● **DATA TO USE**:
+-------+

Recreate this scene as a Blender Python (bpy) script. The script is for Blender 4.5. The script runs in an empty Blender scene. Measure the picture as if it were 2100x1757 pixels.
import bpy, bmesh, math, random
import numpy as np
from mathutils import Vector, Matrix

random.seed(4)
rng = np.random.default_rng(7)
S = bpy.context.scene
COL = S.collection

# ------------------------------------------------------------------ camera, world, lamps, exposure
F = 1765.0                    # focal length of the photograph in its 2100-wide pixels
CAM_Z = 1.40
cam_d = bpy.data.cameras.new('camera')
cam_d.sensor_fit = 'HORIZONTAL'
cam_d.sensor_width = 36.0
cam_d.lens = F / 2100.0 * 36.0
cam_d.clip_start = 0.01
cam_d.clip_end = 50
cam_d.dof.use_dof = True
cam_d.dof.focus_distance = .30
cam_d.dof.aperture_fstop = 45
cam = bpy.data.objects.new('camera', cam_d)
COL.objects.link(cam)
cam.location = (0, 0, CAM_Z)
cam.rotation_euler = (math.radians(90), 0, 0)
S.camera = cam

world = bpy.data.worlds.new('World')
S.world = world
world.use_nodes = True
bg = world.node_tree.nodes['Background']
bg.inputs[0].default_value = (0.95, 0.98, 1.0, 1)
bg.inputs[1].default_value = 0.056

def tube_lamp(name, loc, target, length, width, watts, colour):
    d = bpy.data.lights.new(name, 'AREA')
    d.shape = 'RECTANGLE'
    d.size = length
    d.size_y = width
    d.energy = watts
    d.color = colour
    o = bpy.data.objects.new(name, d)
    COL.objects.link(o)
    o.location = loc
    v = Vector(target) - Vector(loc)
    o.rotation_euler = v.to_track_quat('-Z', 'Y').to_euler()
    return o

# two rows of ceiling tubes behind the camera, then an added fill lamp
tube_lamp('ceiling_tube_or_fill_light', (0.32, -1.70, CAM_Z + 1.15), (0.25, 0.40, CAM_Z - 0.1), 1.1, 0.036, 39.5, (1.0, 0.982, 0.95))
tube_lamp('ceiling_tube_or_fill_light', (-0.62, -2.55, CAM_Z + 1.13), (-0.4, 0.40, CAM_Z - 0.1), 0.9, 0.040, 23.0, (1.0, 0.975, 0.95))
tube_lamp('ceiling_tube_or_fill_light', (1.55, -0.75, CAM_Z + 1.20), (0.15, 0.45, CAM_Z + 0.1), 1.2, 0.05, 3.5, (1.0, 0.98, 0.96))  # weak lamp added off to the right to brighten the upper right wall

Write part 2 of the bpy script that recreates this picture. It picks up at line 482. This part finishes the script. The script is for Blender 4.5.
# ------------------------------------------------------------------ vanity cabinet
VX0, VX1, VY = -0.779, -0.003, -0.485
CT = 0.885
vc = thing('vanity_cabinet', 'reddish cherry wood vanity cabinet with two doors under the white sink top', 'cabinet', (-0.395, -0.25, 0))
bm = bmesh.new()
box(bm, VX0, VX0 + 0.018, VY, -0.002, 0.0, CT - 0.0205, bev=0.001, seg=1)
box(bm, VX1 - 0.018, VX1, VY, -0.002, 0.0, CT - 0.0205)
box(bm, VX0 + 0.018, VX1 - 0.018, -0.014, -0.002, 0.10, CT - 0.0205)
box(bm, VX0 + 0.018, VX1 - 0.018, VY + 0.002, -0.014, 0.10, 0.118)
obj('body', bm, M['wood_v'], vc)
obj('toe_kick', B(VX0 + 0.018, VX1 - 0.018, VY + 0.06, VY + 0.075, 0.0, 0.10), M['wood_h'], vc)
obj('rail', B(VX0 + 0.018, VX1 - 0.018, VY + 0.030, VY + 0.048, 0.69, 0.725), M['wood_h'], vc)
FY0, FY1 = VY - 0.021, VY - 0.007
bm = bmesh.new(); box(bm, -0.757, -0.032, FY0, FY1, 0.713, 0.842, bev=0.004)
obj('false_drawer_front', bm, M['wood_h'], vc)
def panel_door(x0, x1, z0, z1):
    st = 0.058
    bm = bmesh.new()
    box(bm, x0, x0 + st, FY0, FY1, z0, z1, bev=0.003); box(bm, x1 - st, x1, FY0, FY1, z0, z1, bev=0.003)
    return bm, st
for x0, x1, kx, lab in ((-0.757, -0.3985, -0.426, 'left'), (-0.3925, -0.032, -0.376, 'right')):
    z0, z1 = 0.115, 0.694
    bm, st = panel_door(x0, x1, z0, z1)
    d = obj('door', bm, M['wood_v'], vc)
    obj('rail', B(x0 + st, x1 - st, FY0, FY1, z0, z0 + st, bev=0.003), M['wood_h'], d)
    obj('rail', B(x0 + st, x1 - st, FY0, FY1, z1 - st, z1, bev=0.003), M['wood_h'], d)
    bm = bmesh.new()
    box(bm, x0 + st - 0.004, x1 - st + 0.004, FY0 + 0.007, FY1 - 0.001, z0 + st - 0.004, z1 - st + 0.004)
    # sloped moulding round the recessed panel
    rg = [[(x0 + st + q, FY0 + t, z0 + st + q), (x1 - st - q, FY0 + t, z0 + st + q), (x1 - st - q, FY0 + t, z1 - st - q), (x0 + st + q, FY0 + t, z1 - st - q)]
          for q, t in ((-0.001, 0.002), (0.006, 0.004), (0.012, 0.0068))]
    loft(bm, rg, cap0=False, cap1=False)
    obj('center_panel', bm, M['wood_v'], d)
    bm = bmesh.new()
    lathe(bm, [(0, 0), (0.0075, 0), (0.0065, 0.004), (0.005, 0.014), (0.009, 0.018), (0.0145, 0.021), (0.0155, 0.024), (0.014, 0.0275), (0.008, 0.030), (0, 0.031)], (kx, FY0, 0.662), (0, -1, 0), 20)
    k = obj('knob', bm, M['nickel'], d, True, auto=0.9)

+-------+

● **WHAT YOU WILL DO**:
Write the material out again word for word.

● **RESPONSE FOR THIS EXERCISE**:
Recreate this scene as a Blender Python (bpy) script. The script is for Blender 4.5. The script runs in an empty Blender scene. Measure the picture as if it were 2100x1757 pixels.
import bpy, bmesh, math, random
import numpy as np
from mathutils import Vector, Matrix

random.seed(4)
rng = np.random.default_rng(7)
S = bpy.context.scene
COL = S.collection

# ------------------------------------------------------------------ camera, world, lamps, exposure
F = 1765.0                    # focal length of the photograph in its 2100-wide pixels
CAM_Z = 1.40
cam_d = bpy.data.cameras.new('camera')
cam_d.sensor_fit = 'HORIZONTAL'
cam_d.sensor_width = 36.0
cam_d.lens = F / 2100.0 * 36.0
cam_d.clip_start = 0.01
cam_d.clip_end = 50
cam_d.dof.use_dof = True
cam_d.dof.focus_distance = .30
cam_d.dof.aperture_fstop = 45
cam = bpy.data.objects.new('camera', cam_d)
COL.objects.link(cam)
cam.location = (0, 0, CAM_Z)
cam.rotation_euler = (math.radians(90), 0, 0)
S.camera = cam

world = bpy.data.worlds.new('World')
S.world = world
world.use_nodes = True
bg = world.node_tree.nodes['Background']
bg.inputs[0].default_value = (0.95, 0.98, 1.0, 1)
bg.inputs[1].default_value = 0.056

def tube_lamp(name, loc, target, length, width, watts, colour):
    d = bpy.data.lights.new(name, 'AREA')
    d.shape = 'RECTANGLE'
    d.size = length
    d.size_y = width
    d.energy = watts
    d.color = colour
    o = bpy.data.objects.new(name, d)
    COL.objects.link(o)
    o.location = loc
    v = Vector(target) - Vector(loc)
    o.rotation_euler = v.to_track_quat('-Z', 'Y').to_euler()
    return o

# two rows of ceiling tubes behind the camera, then an added fill lamp
tube_lamp('ceiling_tube_or_fill_light', (0.32, -1.70, CAM_Z + 1.15), (0.25, 0.40, CAM_Z - 0.1), 1.1, 0.036, 39.5, (1.0, 0.982, 0.95))
tube_lamp('ceiling_tube_or_fill_light', (-0.62, -2.55, CAM_Z + 1.13), (-0.4, 0.40, CAM_Z - 0.1), 0.9, 0.040, 23.0, (1.0, 0.975, 0.95))
tube_lamp('ceiling_tube_or_fill_light', (1.55, -0.75, CAM_Z + 1.20), (0.15, 0.45, CAM_Z + 0.1), 1.2, 0.05, 3.5, (1.0, 0.98, 0.96))  # weak lamp added off to the right to brighten the upper right wall

Write part 2 of the bpy script that recreates this picture. It picks up at line 482. This part finishes the script. The script is for Blender 4.5.
# ------------------------------------------------------------------ vanity cabinet
VX0, VX1, VY = -0.779, -0.003, -0.485
CT = 0.885
vc = thing('vanity_cabinet', 'reddish cherry wood vanity cabinet with two doors under the white sink top', 'cabinet', (-0.395, -0.25, 0))
bm = bmesh.new()
box(bm, VX0, VX0 + 0.018, VY, -0.002, 0.0, CT - 0.0205, bev=0.001, seg=1)
box(bm, VX1 - 0.018, VX1, VY, -0.002, 0.0, CT - 0.0205)
box(bm, VX0 + 0.018, VX1 - 0.018, -0.014, -0.002, 0.10, CT - 0.0205)
box(bm, VX0 + 0.018, VX1 - 0.018, VY + 0.002, -0.014, 0.10, 0.118)
obj('body', bm, M['wood_v'], vc)
obj('toe_kick', B(VX0 + 0.018, VX1 - 0.018, VY + 0.06, VY + 0.075, 0.0, 0.10), M['wood_h'], vc)
obj('rail', B(VX0 + 0.018, VX1 - 0.018, VY + 0.030, VY + 0.048, 0.69, 0.725), M['wood_h'], vc)
FY0, FY1 = VY - 0.021, VY - 0.007
bm = bmesh.new(); box(bm, -0.757, -0.032, FY0, FY1, 0.713, 0.842, bev=0.004)
obj('false_drawer_front', bm, M['wood_h'], vc)
def panel_door(x0, x1, z0, z1):
    st = 0.058
    bm = bmesh.new()
    box(bm, x0, x0 + st, FY0, FY1, z0, z1, bev=0.003); box(bm, x1 - st, x1, FY0, FY1, z0, z1, bev=0.003)
    return bm, st
for x0, x1, kx, lab in ((-0.757, -0.3985, -0.426, 'left'), (-0.3925, -0.032, -0.376, 'right')):
    z0, z1 = 0.115, 0.694
    bm, st = panel_door(x0, x1, z0, z1)
    d = obj('door', bm, M['wood_v'], vc)
    obj('rail', B(x0 + st, x1 - st, FY0, FY1, z0, z0 + st, bev=0.003), M['wood_h'], d)
    obj('rail', B(x0 + st, x1 - st, FY0, FY1, z1 - st, z1, bev=0.003), M['wood_h'], d)
    bm = bmesh.new()
    box(bm, x0 + st - 0.004, x1 - st + 0.004, FY0 + 0.007, FY1 - 0.001, z0 + st - 0.004, z1 - st + 0.004)
    # sloped moulding round the recessed panel
    rg = [[(x0 + st + q, FY0 + t, z0 + st + q), (x1 - st - q, FY0 + t, z0 + st + q), (x1 - st - q, FY0 + t, z1 - st - q), (x0 + st + q, FY0 + t, z1 - st - q)]
          for q, t in ((-0.001, 0.002), (0.006, 0.004), (0.012, 0.0068))]
    loft(bm, rg, cap0=False, cap1=False)
    obj('center_panel', bm, M['wood_v'], d)
    bm = bmesh.new()
    lathe(bm, [(0, 0), (0.0075, 0), (0.0065, 0.004), (0.005, 0.014), (0.009, 0.018), (0.0145, 0.021), (0.0155, 0.024), (0.014, 0.0275), (0.008, 0.030), (0, 0.031)], (kx, FY0, 0.662), (0, -1, 0), 20)
    k = obj('knob', bm, M['nickel'], d, True, auto=0.9)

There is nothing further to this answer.